Storming: How Much and In What Ways Do We Nurture This Child/Project?
Typically, there are two major questions that face any couple when they have begun to raise children or begin a mutual project. The first of these questions concern the amount of time and other resources (money, space and so forth) that each partner, individually, and the two partners together devote to raising children or conducting their project. As we noted earlier in this book, chronic stress (due to shortages) rather than acute crises often tear down and even destroy intimate relationships. We certainly would have to place child rearing and mutual project management at the top of list regarding demand for scarce resources. The second central question concerns the ways in which children will be raised and project managed.
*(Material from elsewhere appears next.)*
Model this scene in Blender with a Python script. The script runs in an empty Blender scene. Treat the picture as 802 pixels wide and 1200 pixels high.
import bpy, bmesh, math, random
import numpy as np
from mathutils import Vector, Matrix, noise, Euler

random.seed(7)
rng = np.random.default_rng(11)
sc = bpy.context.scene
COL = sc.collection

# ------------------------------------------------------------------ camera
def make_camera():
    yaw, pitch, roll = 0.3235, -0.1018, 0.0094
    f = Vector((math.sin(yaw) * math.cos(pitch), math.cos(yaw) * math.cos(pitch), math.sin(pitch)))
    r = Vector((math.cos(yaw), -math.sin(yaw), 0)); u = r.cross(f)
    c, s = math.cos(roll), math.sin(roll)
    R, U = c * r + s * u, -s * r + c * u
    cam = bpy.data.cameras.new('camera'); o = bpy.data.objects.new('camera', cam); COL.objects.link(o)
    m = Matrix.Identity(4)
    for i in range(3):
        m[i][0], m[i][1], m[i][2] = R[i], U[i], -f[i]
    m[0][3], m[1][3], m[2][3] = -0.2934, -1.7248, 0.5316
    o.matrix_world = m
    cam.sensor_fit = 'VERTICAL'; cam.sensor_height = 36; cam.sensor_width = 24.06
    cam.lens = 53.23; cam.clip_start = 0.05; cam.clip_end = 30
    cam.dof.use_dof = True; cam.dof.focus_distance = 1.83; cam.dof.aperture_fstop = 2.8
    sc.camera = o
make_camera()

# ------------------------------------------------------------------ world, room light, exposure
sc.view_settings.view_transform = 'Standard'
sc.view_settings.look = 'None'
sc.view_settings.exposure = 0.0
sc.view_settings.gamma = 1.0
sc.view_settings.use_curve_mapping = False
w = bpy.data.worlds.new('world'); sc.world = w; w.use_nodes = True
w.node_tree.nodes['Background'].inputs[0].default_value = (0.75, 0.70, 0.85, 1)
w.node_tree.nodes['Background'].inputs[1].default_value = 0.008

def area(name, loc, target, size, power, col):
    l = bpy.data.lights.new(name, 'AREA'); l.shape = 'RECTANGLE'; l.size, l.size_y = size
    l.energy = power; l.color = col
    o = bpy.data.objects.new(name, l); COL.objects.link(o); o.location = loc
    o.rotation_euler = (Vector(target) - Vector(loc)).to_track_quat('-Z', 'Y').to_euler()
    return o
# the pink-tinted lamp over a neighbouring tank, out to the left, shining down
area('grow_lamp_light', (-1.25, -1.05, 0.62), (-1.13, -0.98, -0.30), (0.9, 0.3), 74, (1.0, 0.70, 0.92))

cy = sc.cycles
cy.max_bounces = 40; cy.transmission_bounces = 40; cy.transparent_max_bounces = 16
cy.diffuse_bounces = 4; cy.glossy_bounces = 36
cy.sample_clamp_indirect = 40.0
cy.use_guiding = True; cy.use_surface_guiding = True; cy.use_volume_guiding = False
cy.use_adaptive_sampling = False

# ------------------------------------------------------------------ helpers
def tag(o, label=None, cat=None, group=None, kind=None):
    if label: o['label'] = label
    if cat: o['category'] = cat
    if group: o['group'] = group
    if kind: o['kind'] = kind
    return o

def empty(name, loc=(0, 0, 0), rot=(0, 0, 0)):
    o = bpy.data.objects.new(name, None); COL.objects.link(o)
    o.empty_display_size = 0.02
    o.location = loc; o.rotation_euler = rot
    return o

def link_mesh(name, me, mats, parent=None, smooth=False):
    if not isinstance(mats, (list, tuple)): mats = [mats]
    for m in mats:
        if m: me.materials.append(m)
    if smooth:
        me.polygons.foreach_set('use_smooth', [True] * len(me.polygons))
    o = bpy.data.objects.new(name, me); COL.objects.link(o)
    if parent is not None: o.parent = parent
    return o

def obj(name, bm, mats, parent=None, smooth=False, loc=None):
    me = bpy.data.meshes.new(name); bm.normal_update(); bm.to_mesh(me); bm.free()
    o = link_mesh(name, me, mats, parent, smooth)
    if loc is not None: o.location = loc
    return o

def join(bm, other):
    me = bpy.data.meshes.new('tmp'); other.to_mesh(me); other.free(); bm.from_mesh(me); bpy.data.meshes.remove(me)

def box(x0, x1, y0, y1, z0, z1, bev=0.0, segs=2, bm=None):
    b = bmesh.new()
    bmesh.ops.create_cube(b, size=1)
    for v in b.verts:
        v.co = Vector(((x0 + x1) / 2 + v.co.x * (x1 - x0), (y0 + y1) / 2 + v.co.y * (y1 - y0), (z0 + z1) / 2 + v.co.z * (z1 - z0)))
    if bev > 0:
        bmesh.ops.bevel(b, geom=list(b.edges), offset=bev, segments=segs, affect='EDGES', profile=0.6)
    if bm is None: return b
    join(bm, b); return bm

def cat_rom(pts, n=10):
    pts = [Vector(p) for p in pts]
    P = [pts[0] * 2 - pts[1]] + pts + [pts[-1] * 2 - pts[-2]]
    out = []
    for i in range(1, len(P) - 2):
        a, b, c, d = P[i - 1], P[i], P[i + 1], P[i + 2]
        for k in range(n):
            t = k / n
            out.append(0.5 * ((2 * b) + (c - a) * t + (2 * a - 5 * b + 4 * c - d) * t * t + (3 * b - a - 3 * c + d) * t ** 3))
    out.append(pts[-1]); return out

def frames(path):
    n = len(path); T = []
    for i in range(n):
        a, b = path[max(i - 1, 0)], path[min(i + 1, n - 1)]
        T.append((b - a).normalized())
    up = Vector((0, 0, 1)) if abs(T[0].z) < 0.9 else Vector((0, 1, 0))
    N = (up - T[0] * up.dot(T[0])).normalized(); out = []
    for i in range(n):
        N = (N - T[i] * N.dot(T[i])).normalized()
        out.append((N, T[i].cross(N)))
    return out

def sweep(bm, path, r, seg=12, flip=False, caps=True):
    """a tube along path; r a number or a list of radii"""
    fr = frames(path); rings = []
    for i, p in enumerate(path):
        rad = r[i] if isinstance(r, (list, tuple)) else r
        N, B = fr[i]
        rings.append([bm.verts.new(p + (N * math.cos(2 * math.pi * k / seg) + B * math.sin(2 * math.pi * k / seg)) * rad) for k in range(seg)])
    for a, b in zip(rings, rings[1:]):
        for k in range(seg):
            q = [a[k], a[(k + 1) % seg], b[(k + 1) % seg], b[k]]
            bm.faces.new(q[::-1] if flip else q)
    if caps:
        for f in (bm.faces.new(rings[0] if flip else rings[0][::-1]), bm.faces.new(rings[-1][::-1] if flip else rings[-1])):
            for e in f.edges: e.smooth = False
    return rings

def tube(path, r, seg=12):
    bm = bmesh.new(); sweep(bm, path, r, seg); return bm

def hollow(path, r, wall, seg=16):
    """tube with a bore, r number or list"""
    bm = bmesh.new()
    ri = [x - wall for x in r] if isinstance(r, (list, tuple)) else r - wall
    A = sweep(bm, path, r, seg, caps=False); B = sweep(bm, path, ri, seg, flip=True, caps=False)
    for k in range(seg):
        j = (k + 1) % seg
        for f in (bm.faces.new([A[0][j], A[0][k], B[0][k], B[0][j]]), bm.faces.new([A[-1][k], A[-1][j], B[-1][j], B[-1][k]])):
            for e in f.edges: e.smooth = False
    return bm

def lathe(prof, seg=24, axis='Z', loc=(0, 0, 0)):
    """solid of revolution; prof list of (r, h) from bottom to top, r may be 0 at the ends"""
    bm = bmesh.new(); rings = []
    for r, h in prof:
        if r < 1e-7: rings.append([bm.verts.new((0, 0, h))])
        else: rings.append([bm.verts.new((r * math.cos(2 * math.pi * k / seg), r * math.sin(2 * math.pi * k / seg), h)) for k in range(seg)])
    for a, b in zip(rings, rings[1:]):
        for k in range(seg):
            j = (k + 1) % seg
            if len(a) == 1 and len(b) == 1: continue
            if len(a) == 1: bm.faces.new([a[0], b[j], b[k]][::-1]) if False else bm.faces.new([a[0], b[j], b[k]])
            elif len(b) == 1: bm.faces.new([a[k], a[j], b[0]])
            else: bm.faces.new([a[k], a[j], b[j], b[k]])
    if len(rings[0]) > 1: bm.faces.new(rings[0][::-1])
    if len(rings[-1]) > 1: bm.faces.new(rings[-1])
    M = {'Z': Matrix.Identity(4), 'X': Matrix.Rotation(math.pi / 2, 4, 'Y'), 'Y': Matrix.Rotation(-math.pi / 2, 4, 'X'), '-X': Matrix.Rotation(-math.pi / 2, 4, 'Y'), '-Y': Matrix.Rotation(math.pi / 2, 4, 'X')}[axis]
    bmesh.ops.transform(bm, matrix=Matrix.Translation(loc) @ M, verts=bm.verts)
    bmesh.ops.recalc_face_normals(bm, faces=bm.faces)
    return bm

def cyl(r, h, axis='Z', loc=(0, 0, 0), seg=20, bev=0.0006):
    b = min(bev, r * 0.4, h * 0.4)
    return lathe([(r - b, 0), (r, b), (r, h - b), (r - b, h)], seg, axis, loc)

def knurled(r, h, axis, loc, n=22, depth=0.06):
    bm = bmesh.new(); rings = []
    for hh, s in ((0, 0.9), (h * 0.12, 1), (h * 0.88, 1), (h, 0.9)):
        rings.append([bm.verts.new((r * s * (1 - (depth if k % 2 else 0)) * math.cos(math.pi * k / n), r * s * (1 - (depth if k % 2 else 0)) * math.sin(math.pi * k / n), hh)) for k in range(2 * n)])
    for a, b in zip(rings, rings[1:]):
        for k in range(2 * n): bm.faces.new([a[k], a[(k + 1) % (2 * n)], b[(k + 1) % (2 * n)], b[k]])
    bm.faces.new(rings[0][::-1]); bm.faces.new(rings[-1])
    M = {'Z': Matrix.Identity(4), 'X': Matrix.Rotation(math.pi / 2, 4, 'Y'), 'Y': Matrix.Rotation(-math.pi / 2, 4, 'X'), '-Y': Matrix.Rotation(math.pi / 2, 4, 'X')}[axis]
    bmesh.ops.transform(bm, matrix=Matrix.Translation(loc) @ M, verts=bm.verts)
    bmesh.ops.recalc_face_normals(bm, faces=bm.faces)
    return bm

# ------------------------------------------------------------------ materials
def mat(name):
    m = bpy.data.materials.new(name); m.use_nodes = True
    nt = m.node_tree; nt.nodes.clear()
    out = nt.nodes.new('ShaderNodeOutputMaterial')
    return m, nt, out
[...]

This can be just as conflictual as the problem of scarce resources.
In this section of the chapter we examine both of these stormy issues, then look at the unique manner in which couples must address these issues when they bring children from a previous relationship or a project from a previous time in their life to the relationship. Finally, we look at the unique interplay that often seems to take between this plate and the other developmental plates during this period of storming about raising children or managing mutual projects.
Typically, child raising or attending to a joint project is a major all-energy-consuming component in a couple’s life. When children are young or when a project is still in its fledgling state, most of the other plates take a backseat. Rebecca, for instance, describes a typical day in the lives that she and Bill lead:
Calvin (three years old) gets up about 5:30 or 6:00 and wants to watch cartoons. Bill gets up with the kids and I sleep until 7:30 or 8:00. We are trying to encourage Natalie (four months) to take a bottle. I am usually up with her one or two times in the night. When I get up, we mutually get the kids dressed and fed and take turns getting them to their appointed places: schools. Bill goes to work and comes home around 6:00. I have Natalie most all the time and my days are focused on the household and the children. By 9 pm the children are in bed. We read, we talk, we have sex, Bill watches T.V. We go to sleep.
This couple finds late night time for their own life together. The rest of their time together is devoted to raising their children.